Dataset section »
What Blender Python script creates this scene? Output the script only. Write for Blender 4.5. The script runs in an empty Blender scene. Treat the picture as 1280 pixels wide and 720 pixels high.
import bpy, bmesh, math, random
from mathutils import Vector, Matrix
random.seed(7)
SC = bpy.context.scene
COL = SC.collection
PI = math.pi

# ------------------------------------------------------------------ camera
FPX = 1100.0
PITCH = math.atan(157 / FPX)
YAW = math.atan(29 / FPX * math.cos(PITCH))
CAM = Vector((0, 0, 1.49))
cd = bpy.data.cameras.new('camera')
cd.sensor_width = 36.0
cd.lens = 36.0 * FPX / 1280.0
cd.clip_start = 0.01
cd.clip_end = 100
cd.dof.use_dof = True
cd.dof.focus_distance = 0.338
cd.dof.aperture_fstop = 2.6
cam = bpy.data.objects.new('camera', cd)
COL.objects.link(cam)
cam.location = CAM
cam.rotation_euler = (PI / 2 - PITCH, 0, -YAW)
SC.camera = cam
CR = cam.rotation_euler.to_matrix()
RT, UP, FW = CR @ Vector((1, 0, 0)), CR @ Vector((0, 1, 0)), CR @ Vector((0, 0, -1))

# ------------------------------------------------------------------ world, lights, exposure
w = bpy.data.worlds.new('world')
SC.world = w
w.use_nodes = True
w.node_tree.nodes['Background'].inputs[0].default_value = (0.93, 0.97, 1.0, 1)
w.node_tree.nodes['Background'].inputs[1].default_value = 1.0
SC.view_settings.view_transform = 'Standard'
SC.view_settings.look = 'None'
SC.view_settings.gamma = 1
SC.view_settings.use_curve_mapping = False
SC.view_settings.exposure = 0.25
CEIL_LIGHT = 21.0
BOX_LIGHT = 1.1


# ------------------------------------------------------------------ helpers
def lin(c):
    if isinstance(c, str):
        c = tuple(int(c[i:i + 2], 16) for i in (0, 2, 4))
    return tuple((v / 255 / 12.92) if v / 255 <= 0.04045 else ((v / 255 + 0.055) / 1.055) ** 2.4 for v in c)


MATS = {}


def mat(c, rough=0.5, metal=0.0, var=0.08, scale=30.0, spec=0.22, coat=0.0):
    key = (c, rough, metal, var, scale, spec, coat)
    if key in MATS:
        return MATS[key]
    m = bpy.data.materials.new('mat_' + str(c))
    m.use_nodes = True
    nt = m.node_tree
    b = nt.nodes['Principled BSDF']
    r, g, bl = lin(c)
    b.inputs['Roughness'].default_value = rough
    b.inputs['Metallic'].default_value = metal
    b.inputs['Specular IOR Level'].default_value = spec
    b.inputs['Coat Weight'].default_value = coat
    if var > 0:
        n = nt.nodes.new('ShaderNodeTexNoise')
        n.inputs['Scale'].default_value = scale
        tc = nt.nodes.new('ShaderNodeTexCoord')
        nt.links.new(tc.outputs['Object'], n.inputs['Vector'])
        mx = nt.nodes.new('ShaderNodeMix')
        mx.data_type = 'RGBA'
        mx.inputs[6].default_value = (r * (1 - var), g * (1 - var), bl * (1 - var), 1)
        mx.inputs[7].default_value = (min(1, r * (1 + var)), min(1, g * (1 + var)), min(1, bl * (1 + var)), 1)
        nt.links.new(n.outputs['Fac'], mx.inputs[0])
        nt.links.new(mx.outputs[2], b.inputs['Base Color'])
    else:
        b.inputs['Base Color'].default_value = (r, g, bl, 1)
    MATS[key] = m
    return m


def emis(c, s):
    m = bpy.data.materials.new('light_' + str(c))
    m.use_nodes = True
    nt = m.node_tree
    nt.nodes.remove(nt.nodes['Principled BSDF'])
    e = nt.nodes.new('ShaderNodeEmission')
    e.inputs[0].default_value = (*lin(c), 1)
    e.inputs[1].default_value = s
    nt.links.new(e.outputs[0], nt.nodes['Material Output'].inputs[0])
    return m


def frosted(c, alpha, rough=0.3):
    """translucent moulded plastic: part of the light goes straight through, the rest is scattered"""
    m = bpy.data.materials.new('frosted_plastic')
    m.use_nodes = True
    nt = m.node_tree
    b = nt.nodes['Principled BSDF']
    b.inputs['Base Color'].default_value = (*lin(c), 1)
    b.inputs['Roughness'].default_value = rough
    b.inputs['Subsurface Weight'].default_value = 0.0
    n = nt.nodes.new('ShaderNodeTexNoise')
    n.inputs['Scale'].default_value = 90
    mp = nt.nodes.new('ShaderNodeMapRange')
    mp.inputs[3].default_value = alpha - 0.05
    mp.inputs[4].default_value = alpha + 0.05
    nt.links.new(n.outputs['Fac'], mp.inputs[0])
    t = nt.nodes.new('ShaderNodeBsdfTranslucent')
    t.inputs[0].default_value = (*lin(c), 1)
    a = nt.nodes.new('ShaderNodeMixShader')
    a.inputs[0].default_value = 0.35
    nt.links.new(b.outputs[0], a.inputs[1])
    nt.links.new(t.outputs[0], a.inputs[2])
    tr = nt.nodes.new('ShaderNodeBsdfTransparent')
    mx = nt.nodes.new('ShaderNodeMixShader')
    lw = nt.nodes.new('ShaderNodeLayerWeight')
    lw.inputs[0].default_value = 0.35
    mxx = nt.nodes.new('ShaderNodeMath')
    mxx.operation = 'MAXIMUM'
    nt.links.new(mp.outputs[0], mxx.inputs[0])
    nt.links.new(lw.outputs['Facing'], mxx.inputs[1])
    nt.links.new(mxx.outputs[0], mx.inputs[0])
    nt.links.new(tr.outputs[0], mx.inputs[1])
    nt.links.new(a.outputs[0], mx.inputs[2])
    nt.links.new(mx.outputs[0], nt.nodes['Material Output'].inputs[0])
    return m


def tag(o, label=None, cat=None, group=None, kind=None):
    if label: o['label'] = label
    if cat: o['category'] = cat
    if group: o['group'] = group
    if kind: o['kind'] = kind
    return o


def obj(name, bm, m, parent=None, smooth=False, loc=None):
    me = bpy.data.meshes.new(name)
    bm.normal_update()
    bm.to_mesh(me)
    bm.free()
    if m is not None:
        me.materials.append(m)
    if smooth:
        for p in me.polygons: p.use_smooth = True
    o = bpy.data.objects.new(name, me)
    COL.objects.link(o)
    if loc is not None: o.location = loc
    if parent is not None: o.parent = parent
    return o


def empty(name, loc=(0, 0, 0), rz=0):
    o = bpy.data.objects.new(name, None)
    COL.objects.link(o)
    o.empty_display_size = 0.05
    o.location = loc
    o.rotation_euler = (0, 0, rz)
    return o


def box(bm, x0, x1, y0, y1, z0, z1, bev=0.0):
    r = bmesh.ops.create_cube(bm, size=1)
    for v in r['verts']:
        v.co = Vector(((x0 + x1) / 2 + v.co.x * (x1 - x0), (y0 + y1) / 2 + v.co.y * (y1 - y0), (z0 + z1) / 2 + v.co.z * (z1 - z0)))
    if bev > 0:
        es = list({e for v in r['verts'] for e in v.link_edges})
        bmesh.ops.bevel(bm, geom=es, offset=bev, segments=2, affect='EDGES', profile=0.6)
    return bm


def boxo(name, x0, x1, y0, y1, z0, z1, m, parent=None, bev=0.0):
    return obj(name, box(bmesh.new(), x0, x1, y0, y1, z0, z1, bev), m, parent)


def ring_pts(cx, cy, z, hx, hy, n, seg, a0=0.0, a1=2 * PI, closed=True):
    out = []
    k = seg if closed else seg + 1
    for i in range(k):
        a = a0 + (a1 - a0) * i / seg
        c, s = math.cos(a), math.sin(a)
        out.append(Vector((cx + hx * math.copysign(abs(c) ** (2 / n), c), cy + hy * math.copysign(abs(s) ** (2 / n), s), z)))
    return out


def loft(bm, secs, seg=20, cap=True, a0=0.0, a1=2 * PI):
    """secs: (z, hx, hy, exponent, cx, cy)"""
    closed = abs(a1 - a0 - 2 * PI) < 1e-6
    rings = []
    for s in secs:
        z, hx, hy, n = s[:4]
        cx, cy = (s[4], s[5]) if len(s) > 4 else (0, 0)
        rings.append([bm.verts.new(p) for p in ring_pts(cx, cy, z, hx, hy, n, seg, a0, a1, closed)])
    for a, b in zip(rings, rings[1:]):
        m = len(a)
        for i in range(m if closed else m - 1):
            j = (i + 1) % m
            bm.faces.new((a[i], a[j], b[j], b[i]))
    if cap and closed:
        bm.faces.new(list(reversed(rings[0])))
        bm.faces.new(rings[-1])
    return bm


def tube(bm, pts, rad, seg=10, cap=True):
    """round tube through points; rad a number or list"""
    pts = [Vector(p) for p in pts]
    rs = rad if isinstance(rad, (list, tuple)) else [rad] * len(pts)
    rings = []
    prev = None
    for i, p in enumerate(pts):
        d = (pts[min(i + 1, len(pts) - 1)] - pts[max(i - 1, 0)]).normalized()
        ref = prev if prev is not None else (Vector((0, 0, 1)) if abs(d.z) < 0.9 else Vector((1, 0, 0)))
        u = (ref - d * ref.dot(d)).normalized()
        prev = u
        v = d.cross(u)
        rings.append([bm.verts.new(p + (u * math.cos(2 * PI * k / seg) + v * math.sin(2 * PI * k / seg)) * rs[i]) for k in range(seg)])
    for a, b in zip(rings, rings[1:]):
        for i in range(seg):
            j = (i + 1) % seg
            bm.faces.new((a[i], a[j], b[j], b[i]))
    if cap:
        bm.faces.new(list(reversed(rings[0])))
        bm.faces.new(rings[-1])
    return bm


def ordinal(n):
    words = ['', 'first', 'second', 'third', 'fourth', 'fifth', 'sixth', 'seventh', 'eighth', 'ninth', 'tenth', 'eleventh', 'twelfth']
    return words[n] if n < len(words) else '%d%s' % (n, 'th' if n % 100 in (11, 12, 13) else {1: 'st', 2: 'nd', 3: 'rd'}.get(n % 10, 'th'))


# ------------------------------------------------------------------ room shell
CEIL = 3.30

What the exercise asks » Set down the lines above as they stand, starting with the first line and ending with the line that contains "PI = math.pi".

Answer to this task »
What Blender Python script creates this scene? Output the script only. Write for Blender 4.5. The script runs in an empty Blender scene. Treat the picture as 1280 pixels wide and 720 pixels high.
import bpy, bmesh, math, random
from mathutils import Vector, Matrix
random.seed(7)
SC = bpy.context.scene
COL = SC.collection
PI = math.pi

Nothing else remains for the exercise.